Perhaps the biggest U.S. shift is the replacement of coal with natural gas for electricity generation. The Chinese are pointing the way in re-engineering nuclear energy and a nuclear renaissance may yet happen in North America, Within North America, Mexico has been the most consistent in its forward-looking climate policies, dating back to Kyoto. President Enrique Pena Nieto’s energy reforms, opening the previously closed energy industry to competition, are well under way. With its emphasis on harmonizing to North American regulatory practices, Mexico is now seeking the best-in-class practices and it has turned to Alberta’s energy regulator for advice.

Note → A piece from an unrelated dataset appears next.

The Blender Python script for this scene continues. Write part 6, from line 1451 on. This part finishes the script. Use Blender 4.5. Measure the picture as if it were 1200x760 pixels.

The eccentricities of this year’s unconventional American presidential campaign generate a lot of noise, including Donald Trump’s promise to get “a piece of the profits” of Canadian oil exported through the U.S.

A more realistic development is the energy efficiency legislation that Ohio Senator Rob Portman told the VGEF that Congress could pass this year. It would clean up outdated regulations, expedite natural gas export projects, and improve pipelines and the electric grid infrastructure.

In each of these areas, especially given the Canadian government’s infrastructure initiatives, Canada and Mexico should be working to align with the U.S. Energy infrastructure should be on the energy ministers’ agenda in Winnipeg.

Technology innovation and smart regulation are the keys to de-carbonization. Like the agreements on acid rain and the Montreal ozone protocol, the Paris agreement is smart insurance on climate change. In Winnipeg, the energy ministers need to set the policy parameters permitting the private sector to get on with practical innovation, especially in the transportation and electricity sectors.

Attend the Vail Global Energy Forum and you can’t help but feel optimistic about the future of North American sustainable energy progress. Happily, the human propensity to get itself into a terrible fix is only surpassed by our ability to figure a way out.

Colin Robertson is a former Canadian diplomat who participated in the Vail Global Energy Forum as a moderator and panelist.